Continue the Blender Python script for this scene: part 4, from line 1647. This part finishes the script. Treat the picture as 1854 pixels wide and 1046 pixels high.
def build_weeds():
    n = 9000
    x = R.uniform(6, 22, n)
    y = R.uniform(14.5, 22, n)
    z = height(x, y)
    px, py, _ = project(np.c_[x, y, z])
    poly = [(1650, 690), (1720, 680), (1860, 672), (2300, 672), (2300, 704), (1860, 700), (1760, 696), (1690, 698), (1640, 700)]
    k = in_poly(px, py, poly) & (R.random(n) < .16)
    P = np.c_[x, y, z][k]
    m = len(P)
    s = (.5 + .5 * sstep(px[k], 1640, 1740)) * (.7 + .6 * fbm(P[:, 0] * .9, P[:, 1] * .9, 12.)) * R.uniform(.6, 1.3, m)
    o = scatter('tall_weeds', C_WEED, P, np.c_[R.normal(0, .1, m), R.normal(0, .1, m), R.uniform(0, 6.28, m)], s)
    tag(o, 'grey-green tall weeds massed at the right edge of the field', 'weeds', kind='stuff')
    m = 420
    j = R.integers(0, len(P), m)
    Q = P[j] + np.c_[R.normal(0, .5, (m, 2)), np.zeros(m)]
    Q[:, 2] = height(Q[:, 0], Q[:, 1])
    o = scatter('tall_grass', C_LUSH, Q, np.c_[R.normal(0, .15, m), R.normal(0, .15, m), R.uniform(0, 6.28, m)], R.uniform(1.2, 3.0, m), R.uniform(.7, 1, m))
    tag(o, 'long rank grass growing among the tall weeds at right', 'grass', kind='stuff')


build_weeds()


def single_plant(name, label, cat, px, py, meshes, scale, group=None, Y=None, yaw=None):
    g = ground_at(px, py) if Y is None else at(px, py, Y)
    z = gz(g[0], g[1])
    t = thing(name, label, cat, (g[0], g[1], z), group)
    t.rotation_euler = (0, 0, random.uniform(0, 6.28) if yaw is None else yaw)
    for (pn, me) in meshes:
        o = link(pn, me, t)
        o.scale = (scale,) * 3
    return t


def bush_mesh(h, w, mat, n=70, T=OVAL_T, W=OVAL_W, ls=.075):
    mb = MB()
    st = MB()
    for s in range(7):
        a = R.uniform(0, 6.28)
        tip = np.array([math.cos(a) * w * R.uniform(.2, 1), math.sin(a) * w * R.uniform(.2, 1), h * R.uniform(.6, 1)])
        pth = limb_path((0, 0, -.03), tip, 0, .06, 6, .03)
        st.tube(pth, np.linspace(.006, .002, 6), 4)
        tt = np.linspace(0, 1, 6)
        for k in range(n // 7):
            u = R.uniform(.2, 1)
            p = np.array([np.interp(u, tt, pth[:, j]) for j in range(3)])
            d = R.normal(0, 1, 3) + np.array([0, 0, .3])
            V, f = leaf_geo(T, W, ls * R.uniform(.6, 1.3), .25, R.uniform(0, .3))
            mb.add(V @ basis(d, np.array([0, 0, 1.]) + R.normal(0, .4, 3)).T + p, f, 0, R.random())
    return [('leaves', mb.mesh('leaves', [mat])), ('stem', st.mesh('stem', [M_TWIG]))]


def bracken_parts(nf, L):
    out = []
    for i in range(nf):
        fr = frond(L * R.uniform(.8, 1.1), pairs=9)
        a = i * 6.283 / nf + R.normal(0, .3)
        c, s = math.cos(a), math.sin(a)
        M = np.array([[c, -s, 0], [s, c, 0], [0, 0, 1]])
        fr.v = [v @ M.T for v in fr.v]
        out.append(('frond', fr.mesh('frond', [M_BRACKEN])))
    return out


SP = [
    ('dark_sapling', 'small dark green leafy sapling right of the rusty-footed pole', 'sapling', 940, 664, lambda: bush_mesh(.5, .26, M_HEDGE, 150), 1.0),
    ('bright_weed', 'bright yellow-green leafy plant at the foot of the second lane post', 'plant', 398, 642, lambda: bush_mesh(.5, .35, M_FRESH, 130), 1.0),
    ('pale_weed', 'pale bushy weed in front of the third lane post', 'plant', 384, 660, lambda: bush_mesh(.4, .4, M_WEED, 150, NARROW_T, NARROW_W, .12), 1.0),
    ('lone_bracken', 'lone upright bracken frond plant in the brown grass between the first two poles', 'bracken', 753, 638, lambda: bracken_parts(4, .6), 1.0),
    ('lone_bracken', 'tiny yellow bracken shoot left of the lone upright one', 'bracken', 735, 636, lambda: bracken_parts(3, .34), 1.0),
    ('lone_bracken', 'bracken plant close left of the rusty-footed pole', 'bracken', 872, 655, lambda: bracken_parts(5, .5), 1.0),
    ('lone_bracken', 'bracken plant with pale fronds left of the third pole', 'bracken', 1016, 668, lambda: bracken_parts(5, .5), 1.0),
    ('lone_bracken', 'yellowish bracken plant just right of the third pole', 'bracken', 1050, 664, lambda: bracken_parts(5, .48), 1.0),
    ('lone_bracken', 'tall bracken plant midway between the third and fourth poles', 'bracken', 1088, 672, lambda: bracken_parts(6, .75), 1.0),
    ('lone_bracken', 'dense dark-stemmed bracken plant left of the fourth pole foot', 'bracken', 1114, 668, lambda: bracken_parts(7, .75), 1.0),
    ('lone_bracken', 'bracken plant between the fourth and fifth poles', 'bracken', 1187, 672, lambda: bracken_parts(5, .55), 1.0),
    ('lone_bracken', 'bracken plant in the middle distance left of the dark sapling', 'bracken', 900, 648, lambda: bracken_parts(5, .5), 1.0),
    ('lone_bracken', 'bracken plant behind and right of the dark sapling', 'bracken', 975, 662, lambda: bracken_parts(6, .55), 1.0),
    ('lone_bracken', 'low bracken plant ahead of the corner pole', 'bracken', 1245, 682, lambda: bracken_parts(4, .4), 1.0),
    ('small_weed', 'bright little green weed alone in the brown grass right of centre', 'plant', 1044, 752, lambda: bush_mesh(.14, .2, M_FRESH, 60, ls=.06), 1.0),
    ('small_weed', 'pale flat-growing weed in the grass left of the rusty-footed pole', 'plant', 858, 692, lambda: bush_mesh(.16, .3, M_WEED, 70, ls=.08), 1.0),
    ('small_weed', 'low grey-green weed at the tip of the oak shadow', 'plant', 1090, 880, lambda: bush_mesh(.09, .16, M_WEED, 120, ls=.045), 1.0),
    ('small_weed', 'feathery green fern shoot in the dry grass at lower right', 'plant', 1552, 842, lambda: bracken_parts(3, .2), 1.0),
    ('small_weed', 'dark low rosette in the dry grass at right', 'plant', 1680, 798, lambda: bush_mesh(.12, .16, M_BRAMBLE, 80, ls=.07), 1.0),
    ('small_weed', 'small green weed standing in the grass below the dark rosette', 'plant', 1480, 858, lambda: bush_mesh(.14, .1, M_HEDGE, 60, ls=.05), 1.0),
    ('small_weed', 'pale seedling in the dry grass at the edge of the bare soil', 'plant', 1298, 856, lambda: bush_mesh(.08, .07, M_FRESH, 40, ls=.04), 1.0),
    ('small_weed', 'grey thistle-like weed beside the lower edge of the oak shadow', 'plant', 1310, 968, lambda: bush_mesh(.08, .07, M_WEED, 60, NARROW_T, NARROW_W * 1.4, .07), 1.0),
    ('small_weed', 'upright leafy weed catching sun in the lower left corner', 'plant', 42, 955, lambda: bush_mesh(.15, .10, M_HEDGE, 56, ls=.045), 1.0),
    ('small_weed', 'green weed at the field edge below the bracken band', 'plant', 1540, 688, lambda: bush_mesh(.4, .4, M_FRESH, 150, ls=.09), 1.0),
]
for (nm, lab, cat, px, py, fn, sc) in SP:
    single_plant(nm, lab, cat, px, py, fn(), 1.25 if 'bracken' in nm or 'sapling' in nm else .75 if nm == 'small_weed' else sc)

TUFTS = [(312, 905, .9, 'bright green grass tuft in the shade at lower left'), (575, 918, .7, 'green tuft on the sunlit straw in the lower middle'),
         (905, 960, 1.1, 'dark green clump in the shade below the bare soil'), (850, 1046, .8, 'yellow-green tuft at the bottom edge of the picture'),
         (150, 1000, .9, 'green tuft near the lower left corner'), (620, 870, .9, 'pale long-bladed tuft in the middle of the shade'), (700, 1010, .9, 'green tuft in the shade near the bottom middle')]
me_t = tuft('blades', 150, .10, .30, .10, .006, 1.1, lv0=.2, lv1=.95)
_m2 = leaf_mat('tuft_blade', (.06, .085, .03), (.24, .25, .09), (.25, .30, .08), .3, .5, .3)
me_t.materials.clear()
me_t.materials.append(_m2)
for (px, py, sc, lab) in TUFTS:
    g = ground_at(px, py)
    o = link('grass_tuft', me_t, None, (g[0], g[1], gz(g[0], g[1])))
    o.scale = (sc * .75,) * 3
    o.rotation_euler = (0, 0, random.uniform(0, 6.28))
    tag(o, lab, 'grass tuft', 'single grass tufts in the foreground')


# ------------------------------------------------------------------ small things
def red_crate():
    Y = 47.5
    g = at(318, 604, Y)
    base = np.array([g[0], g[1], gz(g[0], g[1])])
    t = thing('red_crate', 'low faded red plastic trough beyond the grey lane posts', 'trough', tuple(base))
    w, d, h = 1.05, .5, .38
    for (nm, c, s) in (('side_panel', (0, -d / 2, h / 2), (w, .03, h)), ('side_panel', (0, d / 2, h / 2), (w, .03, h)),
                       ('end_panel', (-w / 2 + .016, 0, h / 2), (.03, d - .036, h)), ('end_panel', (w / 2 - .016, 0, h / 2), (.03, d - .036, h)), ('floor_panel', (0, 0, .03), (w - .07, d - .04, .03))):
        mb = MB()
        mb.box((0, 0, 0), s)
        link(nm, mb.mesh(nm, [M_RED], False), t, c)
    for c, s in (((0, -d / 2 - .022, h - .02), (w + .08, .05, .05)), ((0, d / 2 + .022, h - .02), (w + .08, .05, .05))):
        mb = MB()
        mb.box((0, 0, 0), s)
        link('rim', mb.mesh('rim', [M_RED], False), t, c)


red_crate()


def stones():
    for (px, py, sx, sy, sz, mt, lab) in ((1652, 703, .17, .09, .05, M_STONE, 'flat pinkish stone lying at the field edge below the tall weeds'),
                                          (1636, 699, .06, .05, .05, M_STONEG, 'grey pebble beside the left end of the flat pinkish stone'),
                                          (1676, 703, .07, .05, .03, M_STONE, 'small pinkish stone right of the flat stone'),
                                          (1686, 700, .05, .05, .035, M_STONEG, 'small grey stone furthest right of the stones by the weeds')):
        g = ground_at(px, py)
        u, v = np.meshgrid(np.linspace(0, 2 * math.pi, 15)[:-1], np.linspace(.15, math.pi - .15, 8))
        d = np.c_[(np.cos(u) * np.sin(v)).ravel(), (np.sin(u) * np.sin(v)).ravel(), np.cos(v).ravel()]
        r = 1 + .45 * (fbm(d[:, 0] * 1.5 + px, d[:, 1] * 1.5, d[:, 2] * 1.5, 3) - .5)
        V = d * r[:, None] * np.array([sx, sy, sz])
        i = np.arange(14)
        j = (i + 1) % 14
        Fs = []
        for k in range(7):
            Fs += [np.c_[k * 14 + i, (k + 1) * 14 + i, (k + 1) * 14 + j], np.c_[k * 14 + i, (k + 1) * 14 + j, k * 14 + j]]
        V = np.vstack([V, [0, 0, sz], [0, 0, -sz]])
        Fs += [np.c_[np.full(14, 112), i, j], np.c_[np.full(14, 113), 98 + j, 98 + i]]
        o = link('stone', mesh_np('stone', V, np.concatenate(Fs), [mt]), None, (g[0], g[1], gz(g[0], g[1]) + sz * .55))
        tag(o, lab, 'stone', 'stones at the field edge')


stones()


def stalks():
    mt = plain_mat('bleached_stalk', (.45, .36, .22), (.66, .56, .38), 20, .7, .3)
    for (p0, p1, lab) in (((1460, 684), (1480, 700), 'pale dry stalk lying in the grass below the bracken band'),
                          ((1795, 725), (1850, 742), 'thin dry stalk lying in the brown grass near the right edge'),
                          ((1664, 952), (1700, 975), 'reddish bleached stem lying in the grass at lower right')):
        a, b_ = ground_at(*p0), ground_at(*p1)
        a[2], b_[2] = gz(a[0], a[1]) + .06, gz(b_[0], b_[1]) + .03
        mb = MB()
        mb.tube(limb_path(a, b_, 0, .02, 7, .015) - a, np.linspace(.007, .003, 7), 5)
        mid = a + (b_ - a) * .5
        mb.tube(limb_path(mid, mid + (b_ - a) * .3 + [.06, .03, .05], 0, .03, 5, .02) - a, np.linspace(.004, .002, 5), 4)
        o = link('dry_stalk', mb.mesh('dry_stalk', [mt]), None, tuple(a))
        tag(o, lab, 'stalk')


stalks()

Written task =>
Select and copy every line of the listing with the word "picture".

Solution =>
Continue the Blender Python script for this scene: part 4, from line 1647. This part finishes the script. Treat the picture as 1854 pixels wide and 1046 pixels high.
         (905, 960, 1.1, 'dark green clump in the shade below the bare soil'), (850, 1046, .8, 'yellow-green tuft at the bottom edge of the picture'),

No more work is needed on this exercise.